Além de dar destaque às questões climáticas e às matrizes energéticas dos países do bloco, ainda tão dependentes de bens naturais, como carvão, petróleo e gás natural, a publicação traz informações em relação a diversas áreas: emprego, comércio e investimentos, saúde, educação, etc. Também disponível em inglês, inclui mais de 30 gráficos e tabelas, utilizando fontes como a Agência Internacional de Energia, Banco de Dados do Banco Mundial, Word Resources Institute (WRI), dentre outras.
Desafios para organizações e movimentos sociais
Em todos os países do bloco já ocorrem lutas de resistência por direitos e contra as desigualdades, envolvendo organizações, movimentos sociais e populações atingidas pela exploração de minérios e projetos energéticos, por exemplo. Porém, Fátima analisa que essas lutas, mesmo que intensas, ainda não conseguem fazer com que a arquitetura institucional dos BRICS inclua a participação social. Diante disso, a ideia do encarte foi contribuir para a ampliação do debate sobre os rumos dos BRICS junto à sociedade.
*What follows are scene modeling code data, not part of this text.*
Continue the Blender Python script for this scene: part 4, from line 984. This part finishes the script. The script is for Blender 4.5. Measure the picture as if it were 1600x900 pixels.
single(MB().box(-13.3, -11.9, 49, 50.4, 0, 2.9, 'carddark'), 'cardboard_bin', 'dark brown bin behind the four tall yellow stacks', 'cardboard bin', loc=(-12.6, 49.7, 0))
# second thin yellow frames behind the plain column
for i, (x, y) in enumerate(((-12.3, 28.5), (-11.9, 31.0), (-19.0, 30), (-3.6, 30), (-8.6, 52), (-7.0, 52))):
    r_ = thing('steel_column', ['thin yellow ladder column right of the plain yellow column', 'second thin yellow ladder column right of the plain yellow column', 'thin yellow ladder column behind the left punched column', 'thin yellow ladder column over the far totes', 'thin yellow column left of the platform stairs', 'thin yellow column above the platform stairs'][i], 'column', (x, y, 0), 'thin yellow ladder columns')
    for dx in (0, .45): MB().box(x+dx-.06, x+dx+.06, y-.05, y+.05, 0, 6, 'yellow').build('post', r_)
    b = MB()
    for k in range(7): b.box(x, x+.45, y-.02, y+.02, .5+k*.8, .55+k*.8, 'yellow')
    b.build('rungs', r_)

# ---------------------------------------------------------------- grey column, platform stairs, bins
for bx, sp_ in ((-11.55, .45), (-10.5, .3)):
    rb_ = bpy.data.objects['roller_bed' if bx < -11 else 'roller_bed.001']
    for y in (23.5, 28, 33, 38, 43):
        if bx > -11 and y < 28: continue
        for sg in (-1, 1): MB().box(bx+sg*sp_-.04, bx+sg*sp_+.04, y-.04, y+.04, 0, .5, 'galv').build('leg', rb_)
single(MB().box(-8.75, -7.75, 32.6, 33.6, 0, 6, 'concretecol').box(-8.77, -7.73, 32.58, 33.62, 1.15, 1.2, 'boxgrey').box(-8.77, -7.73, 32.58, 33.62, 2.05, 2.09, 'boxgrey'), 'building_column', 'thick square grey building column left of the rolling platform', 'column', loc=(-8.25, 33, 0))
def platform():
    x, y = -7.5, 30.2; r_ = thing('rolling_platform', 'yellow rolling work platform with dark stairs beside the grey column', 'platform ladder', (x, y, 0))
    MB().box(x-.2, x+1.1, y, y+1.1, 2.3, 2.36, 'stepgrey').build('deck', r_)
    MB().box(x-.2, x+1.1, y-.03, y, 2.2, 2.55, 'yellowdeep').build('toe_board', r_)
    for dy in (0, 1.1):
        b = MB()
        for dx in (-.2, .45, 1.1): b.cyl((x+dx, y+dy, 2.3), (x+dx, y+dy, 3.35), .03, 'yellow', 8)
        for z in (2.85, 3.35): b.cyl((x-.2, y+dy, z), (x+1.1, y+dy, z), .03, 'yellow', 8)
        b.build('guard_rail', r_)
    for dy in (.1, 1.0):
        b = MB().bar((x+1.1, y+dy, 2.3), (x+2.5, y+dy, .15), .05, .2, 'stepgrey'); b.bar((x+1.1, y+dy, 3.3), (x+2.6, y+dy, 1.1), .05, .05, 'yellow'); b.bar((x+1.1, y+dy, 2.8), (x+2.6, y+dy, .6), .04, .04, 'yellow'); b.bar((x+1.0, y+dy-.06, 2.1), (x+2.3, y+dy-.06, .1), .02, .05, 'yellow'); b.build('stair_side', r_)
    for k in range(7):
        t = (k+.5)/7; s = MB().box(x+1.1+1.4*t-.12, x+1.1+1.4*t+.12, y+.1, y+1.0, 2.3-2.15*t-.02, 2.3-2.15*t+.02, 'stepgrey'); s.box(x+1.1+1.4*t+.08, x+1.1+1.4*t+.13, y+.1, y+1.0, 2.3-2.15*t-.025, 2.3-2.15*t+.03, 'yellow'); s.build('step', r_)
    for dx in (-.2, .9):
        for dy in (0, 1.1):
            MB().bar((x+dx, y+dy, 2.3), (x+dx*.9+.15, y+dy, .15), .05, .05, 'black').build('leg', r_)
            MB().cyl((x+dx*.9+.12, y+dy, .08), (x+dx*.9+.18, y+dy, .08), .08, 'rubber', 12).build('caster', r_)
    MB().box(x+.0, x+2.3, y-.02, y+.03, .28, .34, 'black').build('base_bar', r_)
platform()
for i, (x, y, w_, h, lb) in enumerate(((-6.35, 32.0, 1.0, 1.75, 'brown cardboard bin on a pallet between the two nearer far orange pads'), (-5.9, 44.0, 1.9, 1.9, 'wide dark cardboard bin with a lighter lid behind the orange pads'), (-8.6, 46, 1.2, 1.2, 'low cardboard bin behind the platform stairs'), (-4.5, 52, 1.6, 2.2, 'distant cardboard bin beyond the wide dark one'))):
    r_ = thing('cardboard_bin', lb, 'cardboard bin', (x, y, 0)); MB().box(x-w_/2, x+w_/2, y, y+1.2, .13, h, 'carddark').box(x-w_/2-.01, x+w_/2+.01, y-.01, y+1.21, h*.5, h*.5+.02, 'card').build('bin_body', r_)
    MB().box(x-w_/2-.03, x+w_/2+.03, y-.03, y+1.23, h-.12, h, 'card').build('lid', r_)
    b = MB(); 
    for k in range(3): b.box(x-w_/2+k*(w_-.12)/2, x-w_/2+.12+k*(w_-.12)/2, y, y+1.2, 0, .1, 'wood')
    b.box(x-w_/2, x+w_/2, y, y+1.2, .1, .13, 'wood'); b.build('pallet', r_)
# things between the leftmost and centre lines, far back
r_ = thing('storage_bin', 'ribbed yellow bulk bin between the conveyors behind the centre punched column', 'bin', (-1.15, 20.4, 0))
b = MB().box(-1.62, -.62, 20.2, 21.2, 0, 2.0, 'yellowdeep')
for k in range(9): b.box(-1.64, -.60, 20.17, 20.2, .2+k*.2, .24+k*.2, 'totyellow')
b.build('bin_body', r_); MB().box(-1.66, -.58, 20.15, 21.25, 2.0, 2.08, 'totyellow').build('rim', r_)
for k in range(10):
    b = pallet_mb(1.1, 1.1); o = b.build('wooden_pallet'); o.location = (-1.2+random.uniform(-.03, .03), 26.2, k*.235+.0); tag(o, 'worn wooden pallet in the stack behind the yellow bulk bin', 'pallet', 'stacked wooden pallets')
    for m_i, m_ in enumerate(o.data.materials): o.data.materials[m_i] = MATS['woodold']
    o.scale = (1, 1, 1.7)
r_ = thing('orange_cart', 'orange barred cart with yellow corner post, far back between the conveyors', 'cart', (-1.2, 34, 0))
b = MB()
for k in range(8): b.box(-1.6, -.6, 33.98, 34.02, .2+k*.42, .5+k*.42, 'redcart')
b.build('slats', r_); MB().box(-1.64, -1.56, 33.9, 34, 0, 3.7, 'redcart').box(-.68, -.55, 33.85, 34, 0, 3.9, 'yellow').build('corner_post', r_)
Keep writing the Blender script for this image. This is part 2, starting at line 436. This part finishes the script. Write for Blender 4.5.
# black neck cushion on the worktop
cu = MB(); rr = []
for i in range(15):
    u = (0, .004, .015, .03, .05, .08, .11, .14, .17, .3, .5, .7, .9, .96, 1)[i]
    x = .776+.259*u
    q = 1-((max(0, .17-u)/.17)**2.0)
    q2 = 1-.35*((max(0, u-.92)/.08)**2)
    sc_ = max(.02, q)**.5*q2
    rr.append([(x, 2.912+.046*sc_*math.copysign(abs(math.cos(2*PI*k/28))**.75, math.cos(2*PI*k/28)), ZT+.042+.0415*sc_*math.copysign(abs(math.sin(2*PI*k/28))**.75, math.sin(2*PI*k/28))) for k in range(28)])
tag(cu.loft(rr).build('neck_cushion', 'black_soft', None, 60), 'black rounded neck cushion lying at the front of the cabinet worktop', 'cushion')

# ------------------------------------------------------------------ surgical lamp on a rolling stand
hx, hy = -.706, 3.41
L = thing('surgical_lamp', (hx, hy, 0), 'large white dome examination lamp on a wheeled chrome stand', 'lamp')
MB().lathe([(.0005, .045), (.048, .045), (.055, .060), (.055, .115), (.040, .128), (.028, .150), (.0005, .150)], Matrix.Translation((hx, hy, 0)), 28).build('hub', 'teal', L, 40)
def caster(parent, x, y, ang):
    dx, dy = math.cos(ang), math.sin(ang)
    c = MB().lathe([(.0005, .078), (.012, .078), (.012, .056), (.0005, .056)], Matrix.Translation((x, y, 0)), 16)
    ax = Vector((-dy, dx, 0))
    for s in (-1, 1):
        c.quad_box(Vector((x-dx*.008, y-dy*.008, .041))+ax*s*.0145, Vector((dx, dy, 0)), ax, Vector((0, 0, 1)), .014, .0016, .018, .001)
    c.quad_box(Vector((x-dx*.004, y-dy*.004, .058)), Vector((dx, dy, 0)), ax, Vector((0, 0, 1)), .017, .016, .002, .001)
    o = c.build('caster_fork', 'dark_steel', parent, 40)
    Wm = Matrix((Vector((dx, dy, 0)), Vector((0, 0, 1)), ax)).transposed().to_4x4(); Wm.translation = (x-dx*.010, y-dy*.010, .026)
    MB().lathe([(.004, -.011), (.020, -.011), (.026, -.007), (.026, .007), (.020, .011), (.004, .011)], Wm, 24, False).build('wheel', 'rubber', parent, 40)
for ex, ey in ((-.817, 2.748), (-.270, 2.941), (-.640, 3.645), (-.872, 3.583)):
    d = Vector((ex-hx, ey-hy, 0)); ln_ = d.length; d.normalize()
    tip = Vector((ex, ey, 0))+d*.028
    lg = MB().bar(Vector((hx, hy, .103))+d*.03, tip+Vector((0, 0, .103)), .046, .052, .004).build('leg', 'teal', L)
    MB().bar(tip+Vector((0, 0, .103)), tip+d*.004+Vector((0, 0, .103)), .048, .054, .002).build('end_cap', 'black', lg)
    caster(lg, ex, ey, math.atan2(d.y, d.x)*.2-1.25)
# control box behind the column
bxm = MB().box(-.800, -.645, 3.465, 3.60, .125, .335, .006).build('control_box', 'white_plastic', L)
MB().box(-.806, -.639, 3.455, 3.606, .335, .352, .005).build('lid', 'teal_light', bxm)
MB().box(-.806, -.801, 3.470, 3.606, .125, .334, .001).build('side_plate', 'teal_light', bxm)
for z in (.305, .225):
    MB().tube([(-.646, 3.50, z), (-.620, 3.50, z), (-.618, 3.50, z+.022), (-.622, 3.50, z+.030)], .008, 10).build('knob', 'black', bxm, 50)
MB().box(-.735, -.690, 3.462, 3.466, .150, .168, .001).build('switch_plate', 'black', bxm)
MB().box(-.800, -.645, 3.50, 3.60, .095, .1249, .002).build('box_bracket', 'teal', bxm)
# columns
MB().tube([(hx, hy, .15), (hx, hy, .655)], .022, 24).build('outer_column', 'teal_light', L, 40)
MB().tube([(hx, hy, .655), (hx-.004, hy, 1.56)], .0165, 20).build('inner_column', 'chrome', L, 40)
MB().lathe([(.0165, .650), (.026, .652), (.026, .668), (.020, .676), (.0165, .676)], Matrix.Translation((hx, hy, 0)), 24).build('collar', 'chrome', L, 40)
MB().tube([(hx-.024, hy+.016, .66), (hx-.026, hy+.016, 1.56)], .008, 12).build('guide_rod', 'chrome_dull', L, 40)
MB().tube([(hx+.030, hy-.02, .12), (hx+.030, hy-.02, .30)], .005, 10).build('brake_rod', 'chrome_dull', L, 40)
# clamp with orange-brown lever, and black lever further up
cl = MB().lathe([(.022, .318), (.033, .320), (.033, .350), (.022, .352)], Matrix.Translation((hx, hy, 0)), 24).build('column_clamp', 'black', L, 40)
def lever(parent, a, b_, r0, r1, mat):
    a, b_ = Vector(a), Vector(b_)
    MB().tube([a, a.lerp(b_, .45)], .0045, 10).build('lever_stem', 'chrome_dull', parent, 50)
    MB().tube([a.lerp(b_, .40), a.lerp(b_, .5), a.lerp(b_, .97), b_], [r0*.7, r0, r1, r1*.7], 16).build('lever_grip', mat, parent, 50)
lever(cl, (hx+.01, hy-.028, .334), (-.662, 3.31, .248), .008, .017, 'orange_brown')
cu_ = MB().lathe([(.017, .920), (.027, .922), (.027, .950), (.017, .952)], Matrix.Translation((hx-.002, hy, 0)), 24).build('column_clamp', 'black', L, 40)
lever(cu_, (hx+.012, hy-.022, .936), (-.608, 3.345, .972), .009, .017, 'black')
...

Nesse sentido, a publicação chama atenção para os desafios de organizações e movimentos sociais, como o de “reunir elementos para a construção de saídas distintas ao modelo de desenvolvimento implantado pelos BRICS, cujas bases sejam a justiça ambiental e social, combinada com a articulação contra-hegemônica de países do Sul, fortemente ancorados em suas respectivas regiões. Para tal é necessário que as organizações e movimentos sociais e demais forças populares nos países membros disputem a destinação dos investimentos e trocas comerciais dos BRICS a favor de seus direitos”.